Taking place over 24 days and 3,663 kilometers of road, it's no surprise that the Tour claims to be the most heavily spectated annual sporting event in the world. With more people come more morons, and an increased possibility that someone will do something truly heinous.
But it can't change. Not to a large extent. The Tour needs us to host its bike race as much as we need the Tour as an excuse to let loose.

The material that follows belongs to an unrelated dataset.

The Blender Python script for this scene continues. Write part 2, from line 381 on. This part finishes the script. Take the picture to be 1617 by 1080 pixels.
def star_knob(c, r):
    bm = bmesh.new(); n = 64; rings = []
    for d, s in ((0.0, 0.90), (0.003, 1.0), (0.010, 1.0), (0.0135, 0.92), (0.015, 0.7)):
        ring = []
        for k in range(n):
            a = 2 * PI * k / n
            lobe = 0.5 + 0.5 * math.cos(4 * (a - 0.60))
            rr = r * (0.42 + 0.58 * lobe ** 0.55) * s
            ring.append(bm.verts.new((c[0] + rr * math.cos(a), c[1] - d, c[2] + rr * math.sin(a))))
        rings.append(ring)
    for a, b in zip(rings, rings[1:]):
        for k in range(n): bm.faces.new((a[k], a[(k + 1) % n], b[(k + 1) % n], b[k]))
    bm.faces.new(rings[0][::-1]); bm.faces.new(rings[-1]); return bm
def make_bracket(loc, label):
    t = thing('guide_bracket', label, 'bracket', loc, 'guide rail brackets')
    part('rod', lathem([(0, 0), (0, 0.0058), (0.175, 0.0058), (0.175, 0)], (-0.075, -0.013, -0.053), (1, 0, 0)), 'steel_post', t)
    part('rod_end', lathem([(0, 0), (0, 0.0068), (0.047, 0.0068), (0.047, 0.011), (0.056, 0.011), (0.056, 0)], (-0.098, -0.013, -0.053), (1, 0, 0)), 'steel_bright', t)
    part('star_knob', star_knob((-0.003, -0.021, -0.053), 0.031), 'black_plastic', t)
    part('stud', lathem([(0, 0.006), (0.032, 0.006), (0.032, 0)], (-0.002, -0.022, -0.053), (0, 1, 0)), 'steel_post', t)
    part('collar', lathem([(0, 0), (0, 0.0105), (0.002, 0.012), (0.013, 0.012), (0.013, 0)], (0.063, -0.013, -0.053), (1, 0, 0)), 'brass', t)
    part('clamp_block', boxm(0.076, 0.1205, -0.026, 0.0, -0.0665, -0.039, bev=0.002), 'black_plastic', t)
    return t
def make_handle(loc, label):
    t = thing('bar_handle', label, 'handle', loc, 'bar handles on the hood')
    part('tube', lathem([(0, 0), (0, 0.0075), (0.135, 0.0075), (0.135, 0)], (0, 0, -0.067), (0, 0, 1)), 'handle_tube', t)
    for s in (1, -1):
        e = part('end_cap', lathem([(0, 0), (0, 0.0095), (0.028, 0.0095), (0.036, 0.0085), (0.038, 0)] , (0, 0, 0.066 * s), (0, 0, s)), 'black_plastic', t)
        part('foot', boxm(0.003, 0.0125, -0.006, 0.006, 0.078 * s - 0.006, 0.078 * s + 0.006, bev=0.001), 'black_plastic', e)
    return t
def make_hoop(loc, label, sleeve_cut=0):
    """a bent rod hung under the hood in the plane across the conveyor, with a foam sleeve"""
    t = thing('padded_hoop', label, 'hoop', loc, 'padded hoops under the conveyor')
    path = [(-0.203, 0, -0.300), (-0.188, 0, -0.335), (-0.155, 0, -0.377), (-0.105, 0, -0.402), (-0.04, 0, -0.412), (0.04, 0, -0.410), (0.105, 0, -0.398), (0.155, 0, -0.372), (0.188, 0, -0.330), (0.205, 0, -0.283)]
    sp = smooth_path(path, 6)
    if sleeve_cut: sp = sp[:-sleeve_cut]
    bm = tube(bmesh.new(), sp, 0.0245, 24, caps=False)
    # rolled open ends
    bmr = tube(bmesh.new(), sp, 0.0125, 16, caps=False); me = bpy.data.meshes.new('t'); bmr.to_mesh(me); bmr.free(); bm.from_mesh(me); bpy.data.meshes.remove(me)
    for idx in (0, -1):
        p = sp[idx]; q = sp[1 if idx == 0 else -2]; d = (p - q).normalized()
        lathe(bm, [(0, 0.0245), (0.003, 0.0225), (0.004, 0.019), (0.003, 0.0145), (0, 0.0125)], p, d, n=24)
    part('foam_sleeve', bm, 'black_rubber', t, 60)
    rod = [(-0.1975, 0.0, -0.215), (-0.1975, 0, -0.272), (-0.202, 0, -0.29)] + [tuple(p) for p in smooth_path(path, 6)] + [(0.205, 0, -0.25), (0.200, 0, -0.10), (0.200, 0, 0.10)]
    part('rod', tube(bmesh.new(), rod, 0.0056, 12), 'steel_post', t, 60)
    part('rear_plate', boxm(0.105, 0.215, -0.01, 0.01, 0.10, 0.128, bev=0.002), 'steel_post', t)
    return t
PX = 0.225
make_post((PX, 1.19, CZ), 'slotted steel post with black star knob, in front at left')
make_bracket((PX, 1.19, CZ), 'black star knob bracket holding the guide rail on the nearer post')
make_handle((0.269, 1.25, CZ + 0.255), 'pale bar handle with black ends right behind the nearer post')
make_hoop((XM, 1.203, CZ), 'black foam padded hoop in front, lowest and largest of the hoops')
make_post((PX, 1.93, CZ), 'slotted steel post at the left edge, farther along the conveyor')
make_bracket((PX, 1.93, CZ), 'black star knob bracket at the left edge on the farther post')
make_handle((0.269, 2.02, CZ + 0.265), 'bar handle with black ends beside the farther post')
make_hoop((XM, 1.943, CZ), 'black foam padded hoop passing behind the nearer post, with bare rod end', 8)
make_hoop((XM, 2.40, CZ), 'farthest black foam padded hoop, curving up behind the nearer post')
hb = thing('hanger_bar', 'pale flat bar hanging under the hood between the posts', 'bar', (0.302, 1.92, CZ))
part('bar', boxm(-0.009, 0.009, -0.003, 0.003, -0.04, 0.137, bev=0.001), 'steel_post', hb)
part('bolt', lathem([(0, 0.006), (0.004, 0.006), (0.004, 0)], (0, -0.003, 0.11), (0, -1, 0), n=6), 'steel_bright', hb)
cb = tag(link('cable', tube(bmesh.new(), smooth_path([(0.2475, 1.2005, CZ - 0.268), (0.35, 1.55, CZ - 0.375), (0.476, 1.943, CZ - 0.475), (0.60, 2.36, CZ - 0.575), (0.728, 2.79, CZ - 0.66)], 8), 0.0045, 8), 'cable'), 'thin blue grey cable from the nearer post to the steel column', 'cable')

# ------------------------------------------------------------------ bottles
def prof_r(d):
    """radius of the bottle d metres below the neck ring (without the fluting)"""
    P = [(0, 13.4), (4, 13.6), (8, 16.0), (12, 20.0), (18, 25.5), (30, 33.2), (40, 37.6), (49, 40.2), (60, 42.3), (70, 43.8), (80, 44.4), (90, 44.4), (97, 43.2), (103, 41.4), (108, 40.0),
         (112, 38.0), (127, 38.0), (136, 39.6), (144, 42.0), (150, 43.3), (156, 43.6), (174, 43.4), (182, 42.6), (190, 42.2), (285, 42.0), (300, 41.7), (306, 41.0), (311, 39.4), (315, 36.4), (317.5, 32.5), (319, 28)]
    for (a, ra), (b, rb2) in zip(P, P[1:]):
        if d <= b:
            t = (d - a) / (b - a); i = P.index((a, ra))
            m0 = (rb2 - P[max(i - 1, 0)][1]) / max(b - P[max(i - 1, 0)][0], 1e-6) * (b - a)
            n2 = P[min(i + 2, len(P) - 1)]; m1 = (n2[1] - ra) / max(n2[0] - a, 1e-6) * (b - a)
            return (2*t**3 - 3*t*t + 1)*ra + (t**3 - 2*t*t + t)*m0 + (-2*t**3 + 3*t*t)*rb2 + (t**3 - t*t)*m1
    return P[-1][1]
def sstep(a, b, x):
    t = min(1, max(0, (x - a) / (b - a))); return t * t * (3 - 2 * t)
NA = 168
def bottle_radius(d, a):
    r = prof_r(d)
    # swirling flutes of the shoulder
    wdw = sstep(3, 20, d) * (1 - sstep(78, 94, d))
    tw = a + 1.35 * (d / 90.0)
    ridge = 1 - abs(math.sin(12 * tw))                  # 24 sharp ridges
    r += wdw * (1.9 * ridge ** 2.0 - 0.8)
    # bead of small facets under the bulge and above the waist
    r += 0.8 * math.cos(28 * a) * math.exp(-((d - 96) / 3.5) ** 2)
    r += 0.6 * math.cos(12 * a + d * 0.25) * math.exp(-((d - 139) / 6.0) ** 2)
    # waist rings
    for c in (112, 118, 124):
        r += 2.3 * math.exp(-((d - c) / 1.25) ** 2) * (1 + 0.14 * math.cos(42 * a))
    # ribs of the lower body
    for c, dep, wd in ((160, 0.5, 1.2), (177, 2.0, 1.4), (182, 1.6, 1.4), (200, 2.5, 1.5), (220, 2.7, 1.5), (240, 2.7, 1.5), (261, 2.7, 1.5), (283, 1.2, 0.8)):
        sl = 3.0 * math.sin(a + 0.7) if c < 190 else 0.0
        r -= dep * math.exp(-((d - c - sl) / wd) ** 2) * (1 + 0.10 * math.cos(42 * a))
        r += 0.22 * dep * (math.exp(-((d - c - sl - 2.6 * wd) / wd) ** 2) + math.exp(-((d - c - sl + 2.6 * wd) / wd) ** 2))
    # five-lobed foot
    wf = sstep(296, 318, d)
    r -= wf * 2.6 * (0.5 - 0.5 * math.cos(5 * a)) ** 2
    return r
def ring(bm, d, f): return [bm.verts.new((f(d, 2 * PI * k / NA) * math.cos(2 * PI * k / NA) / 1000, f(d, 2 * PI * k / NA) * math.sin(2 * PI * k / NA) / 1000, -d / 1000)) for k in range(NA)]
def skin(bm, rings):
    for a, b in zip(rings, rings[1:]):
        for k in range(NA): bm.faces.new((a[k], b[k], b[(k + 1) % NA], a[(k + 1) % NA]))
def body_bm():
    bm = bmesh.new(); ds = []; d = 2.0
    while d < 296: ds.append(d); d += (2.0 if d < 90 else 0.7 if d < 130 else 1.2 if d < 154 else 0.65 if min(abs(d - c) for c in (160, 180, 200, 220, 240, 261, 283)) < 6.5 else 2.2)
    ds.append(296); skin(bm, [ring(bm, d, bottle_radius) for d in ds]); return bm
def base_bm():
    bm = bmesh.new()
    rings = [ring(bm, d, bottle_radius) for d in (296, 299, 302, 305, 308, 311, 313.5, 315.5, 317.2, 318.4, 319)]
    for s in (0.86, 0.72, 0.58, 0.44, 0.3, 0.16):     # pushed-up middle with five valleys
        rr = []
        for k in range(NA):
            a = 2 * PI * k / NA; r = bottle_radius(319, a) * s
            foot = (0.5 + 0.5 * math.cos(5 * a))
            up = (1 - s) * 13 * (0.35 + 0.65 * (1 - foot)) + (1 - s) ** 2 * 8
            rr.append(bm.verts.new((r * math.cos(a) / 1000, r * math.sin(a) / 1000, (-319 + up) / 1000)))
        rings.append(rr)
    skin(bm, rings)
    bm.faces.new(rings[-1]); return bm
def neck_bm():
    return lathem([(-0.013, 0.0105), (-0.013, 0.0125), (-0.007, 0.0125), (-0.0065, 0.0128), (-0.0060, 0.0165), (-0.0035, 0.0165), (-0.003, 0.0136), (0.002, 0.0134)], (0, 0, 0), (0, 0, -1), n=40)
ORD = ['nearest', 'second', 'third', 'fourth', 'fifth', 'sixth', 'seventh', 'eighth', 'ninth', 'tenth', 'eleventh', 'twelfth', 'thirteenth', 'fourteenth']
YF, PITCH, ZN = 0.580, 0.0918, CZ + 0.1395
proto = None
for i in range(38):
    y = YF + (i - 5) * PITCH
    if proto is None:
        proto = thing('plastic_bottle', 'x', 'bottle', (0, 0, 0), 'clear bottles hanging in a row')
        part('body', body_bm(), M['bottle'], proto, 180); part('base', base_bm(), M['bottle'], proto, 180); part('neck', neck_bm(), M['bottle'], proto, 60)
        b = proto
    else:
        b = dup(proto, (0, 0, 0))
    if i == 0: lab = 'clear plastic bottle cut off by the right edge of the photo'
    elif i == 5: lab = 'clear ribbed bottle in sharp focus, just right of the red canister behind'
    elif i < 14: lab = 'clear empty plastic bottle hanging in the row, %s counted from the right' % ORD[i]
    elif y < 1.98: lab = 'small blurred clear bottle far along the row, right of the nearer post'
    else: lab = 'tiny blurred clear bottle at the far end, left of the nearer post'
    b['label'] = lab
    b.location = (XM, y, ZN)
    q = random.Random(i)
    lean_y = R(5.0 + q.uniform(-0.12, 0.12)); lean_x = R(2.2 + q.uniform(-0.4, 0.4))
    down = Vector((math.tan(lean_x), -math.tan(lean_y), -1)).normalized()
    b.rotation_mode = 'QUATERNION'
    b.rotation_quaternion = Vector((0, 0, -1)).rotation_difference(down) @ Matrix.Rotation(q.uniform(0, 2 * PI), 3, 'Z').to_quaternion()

The Tour de France is bigger than the sport itself. That much is obvious on the trek back to the car. There's the exodus of people, sure, but you see the sponsor and press cars honk and jockey for position, too. On Pla d'Adet, the caravan line jogs left, then right, then left again before continuing straight on out of view behind a hill. Marching home, veterans of the Tour say sweet things about Poulidor and awful things about Hinault. French children are somehow still hyper, hopped up on Kinder eggs and Thibaut Pinot.
They've all finished celebrating another well-executed production of the Tour de France. And though they all took part in their own way, no one leaves unhappy.